Soms raken we gefrustreerd over onze vorderingen met de Cursus, of liever gezegd; het gebrek hieraan. We ervaren allerlei negatieve emoties en kunnen jaloers worden op broeders of zusters die gelukzalig verslag doen van wat de Cursus hen allemaal aan moois biedt. Hoe kan dat nou? We willen zo graag en doen toch echt ons uiterste best om de Cursus te begrijpen? Het voelt gewoonweg niet eerlijk!
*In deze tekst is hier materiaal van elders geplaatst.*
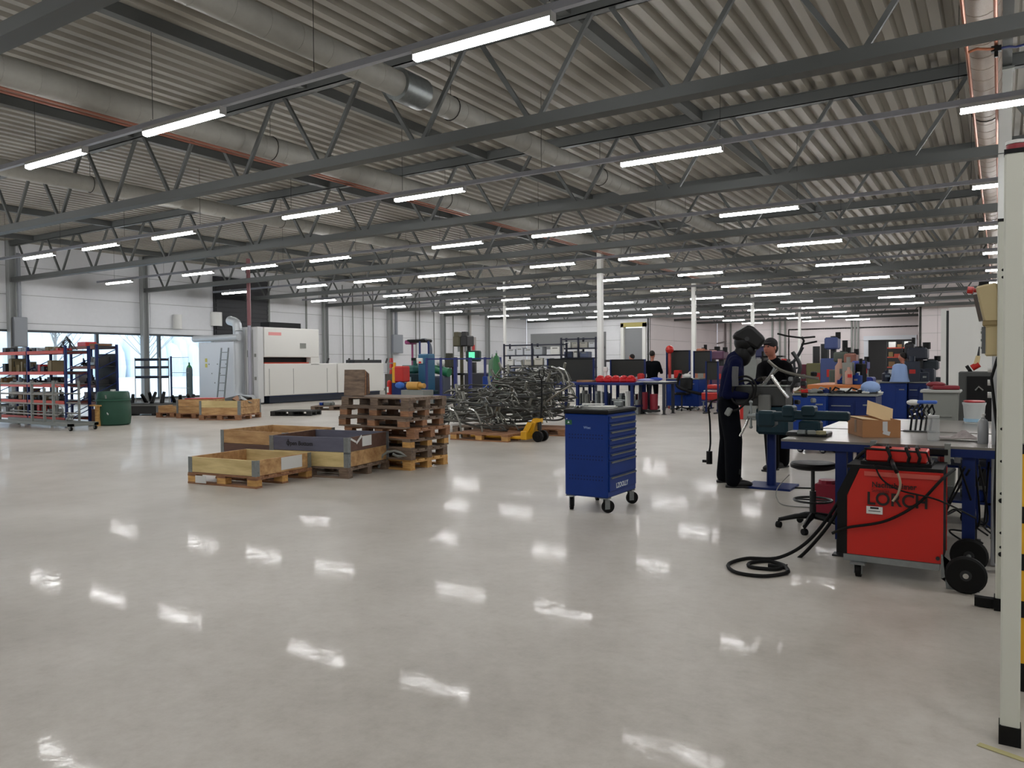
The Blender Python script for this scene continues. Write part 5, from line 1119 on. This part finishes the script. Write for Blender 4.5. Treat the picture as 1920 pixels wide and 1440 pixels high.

Herkenbaar? Hoe kunnen we hier mee om gaan? Het onderkennen van deze negatieve gevoelens is een eerste en belangrijke stap. De pijn wil gevoeld worden en heeft ruimte nodig. We nemen hier zelden de tijd voor. Onze eerste reactie is om direct aan de slag te gaan om van de pijn af te komen. Dit willen we niet, hier hebben we tenslotte nooit om gevraagd. Dus gooien we alles in de strijd om ons weer lekker te gaan voelen. Vroeger beperkten we ons hierbij tot zogenaamd magische middelen die kunnen variëren van afleiding zoeken, pillen slikken tot een paar glazen wijn. Dit is niet slecht of zondig maar de kern van de kwestie bereiken we zo niet. Als Cursus student menen we de sleutel gevonden te hebben. We vragen Jezus om onze pijn weg te nemen. Dit is een uitstekende stap om mee te beginnen maar toegepast zonder enig dieper begrip van de metafysica van ons denkbeeldig bestaan werkt deze stap niet zo lang door.
We zijn dol op mensen die ons erop wijzen dat we liefde zijn en dat liefde het antwoord is. Niks is fijner dan in een lesgroep even stevig gehugged te worden door de leraar en door de andere groepsleden. Dit bedoel ik niet spottend of neerbuigend want dit is ook een heerlijke manier om je met elkaar in liefde te verbinden en te steunen. We roepen met dezelfde intentie de hulp van Jezus of van de Heilige Geest in. “Heer troost ons, wis de tranen van onze wangen en laat ons weten dat we liefde zijn!” Bij mij komt het beeld naar boven van het laatste avondmaal met die ene discipel die aan de borst van Jezus ligt.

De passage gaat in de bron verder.